The trip I took was in May; it was cool and threatening rain at 9am when a dozen of us met at Swantown Marina. Staff members loaded up the kayaks and gear and drove us to the boat launch at Luhr Beach, where we were greeted by the Purple Martin colony. Once we launched, we made our way south, just about to the end of the Refuge boardwalk, and spent a while exploring.  Although there were only a few birds visible (Eagles, Cormorants, and Gulls), looking at the Refuge from this vantage point was an eye opener (I only wish the weather had been better).

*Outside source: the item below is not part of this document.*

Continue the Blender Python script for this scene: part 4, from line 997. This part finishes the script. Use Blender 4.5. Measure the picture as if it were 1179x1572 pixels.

We then made our way north along the shore to Tolmie State Park. In route I saw six Caspian Terns, several Belted Kingfishers, more Cormorants, and at least a dozen Bald Eagles, one of which landed in what appeared to be a nest. About half way, there were three Pigeon Guillemots and an Osprey catching a fish.  I heard numerous Song Sparrows, Steller’s Jays and an Olive Sided Flycatcher calling. Of course, there were the ever-present American Crows and American Robins.  The water was exceptionally clear enabling us to see the clams, fish and jellyfish; the houses and geology along the shore were also interesting to look at.  A number of seals were curious about us, and kept diving around and under the kayaks. We passed the National Fish & Oyster farms, trying not to disturb the oyster crates.  We pulled into Tolmie State Park at about 12:30, had our lunch under the trees and then returned to Luhr Beach under steady rain.

Even though the weather wasn’t the best, I truly enjoyed the trip. The Olympia Department of Parks and Recreation staff are first rate, the trip was well planned and suited for anyone with basic kayaking skills.  Check it out next summer as an optional way to go birding!